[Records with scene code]
········

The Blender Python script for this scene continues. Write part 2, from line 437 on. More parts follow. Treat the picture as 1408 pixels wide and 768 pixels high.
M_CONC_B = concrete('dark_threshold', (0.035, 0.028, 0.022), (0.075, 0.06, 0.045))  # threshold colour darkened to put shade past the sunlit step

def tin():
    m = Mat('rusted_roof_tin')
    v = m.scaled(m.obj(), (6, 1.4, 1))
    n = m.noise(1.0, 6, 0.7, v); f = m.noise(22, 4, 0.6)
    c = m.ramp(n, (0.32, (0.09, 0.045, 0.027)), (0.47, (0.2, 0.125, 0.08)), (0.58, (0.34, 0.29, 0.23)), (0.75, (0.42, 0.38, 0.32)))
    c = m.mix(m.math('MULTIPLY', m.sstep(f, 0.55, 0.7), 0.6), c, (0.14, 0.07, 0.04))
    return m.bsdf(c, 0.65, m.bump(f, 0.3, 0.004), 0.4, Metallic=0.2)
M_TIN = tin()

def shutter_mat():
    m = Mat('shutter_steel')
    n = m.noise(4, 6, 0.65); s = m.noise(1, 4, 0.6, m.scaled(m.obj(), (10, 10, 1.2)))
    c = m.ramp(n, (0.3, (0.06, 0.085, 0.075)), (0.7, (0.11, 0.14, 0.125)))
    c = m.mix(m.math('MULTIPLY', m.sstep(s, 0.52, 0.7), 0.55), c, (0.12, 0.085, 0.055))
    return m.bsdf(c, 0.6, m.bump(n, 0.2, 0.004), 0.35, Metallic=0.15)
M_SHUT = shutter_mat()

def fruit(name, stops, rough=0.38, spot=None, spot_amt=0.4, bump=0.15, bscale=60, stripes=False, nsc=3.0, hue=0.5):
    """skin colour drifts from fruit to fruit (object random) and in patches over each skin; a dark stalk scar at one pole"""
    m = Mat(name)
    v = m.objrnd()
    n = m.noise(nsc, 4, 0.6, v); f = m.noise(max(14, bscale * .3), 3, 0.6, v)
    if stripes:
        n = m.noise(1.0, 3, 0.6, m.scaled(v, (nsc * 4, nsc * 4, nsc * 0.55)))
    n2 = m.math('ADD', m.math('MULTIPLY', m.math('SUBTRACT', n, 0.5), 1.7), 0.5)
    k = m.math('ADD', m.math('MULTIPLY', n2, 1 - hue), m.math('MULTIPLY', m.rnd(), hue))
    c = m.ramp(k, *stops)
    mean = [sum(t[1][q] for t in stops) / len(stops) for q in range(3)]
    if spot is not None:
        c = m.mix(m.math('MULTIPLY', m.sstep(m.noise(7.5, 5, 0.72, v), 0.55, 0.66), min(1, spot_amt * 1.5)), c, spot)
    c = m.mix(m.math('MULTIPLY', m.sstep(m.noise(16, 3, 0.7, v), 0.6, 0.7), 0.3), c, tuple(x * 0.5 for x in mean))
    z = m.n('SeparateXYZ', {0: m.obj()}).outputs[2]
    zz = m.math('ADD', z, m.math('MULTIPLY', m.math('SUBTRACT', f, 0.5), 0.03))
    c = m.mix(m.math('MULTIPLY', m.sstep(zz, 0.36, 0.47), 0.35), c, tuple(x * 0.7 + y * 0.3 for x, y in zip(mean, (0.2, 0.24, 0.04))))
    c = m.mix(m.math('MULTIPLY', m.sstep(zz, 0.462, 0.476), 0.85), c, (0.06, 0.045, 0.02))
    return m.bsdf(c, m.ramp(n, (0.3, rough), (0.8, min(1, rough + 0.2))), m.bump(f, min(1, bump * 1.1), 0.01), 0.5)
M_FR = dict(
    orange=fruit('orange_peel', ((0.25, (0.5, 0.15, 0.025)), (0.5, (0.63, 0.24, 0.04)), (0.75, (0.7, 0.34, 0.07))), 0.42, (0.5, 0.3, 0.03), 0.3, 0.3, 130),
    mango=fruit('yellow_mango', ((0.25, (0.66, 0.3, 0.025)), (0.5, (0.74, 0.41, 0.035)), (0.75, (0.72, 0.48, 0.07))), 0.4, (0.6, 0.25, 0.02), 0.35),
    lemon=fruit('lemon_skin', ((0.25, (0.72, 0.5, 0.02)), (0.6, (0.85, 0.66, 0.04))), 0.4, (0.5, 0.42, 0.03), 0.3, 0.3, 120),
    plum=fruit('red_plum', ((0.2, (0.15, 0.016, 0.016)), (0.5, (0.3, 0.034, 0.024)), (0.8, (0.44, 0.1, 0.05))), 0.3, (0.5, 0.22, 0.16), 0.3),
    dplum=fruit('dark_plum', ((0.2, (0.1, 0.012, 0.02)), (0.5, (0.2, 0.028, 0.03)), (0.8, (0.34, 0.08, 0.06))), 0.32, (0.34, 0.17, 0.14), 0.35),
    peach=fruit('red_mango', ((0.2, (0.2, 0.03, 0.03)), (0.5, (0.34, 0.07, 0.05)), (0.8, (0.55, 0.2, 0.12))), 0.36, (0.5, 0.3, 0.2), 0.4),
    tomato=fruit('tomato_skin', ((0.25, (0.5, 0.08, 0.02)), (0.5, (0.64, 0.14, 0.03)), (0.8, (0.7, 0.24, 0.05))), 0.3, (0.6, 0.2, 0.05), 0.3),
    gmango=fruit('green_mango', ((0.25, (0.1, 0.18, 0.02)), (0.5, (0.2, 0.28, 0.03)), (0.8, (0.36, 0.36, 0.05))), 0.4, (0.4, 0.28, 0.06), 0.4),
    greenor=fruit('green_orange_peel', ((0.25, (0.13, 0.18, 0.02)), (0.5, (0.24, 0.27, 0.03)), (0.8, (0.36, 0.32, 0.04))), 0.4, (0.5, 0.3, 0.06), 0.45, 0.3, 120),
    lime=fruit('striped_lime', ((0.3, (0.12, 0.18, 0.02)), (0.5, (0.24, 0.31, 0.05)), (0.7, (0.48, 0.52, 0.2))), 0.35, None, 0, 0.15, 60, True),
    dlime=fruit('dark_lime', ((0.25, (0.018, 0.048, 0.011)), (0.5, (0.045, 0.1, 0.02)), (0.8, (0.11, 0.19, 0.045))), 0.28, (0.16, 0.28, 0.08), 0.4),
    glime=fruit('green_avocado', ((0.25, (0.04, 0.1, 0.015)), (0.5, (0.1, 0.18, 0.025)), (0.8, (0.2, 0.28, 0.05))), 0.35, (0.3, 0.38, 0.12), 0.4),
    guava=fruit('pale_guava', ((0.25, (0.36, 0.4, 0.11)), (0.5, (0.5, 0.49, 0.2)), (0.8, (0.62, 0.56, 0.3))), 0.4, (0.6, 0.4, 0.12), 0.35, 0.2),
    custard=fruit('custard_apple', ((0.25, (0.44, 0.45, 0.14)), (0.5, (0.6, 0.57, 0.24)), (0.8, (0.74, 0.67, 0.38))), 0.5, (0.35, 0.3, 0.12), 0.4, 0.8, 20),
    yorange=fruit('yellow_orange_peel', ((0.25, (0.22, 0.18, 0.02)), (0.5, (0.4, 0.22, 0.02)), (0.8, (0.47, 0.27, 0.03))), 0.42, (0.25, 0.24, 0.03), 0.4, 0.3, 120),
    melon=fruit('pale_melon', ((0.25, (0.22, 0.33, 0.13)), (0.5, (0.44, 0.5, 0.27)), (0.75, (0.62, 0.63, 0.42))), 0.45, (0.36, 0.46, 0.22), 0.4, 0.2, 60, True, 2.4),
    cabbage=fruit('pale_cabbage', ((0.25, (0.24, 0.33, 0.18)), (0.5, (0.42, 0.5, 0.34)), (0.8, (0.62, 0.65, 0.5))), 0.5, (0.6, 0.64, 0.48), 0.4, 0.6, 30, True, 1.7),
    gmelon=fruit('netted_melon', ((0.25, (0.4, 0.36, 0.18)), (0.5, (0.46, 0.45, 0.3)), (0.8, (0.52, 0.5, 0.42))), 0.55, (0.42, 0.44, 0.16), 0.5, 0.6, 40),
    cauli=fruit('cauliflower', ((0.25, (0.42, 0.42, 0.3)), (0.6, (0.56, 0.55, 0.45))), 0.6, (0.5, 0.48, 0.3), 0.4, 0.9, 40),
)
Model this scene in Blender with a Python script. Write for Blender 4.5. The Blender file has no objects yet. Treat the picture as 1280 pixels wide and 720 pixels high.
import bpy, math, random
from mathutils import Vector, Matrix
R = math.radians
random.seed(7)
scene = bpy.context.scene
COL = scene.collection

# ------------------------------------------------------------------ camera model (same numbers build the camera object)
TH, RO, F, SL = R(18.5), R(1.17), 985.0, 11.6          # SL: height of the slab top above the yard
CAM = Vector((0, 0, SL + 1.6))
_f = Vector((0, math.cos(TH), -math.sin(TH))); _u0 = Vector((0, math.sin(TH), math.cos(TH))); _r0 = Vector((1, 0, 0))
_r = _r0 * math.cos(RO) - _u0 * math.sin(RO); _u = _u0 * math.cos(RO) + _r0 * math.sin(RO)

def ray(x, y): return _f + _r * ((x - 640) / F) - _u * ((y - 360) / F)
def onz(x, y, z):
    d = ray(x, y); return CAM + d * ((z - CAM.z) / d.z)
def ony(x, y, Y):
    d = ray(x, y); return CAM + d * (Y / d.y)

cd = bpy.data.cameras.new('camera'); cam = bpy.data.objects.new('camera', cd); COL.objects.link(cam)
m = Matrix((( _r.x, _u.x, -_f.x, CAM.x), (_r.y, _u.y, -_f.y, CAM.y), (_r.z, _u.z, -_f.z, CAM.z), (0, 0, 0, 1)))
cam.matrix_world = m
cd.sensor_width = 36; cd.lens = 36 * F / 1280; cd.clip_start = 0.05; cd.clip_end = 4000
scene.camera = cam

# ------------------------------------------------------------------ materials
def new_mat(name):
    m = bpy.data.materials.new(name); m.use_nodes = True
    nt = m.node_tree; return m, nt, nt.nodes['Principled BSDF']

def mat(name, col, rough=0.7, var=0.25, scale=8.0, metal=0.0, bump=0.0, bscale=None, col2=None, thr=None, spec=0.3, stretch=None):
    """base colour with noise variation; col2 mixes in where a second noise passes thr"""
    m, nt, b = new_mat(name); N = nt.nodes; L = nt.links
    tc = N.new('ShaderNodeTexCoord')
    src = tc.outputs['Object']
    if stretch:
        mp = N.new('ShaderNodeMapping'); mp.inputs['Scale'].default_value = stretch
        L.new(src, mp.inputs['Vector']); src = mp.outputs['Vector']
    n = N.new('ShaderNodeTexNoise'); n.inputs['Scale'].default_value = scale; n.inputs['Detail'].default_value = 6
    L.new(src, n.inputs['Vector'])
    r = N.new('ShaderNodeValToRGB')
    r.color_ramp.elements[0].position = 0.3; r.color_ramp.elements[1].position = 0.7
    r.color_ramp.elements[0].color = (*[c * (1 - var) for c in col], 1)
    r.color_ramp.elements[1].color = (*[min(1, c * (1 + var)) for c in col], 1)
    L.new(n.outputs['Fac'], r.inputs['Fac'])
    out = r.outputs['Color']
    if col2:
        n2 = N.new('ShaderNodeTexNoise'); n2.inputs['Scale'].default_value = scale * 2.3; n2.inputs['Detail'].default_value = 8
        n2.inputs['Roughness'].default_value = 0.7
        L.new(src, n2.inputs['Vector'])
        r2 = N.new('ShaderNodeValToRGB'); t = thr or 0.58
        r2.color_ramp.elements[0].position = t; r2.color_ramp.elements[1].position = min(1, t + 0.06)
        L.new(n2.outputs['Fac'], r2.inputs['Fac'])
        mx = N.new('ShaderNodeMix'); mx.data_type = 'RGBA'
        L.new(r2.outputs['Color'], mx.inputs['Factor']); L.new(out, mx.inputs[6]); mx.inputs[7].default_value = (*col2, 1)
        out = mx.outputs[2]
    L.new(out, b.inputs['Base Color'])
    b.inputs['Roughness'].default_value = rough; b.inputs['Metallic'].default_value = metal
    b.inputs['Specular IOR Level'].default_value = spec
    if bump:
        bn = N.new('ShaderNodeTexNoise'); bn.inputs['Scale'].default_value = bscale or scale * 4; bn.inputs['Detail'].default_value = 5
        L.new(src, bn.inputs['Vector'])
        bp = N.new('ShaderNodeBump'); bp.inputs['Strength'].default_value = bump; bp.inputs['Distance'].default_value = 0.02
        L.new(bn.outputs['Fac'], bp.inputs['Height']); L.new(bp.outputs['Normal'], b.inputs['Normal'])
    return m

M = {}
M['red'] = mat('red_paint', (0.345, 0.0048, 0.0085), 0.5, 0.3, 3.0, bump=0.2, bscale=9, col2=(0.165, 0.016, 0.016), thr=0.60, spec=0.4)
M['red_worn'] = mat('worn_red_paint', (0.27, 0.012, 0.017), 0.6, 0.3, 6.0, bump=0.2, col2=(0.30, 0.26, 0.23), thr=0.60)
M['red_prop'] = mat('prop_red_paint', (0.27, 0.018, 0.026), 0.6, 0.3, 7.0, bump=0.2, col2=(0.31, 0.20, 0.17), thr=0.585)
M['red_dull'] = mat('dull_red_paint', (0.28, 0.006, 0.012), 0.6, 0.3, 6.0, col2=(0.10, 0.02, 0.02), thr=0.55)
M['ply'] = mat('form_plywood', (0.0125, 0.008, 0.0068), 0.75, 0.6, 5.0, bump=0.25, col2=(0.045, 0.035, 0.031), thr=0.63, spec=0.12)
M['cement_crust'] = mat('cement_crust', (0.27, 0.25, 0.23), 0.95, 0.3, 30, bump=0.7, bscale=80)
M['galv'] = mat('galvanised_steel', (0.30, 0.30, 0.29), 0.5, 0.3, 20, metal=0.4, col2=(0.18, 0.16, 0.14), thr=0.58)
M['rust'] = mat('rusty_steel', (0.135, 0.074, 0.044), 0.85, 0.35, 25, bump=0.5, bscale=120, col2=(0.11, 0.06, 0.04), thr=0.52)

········

## Goal
Print, please, the lines above from the very first through the one that holds "(0.075, 0.06, 0.045))", both included, word for word and with nothing else.

## Exercise response
The Blender Python script for this scene continues. Write part 2, from line 437 on. More parts follow. Treat the picture as 1408 pixels wide and 768 pixels high.
M_CONC_B = concrete('dark_threshold', (0.035, 0.028, 0.022), (0.075, 0.06, 0.045))  # threshold colour darkened to put shade past the sunlit step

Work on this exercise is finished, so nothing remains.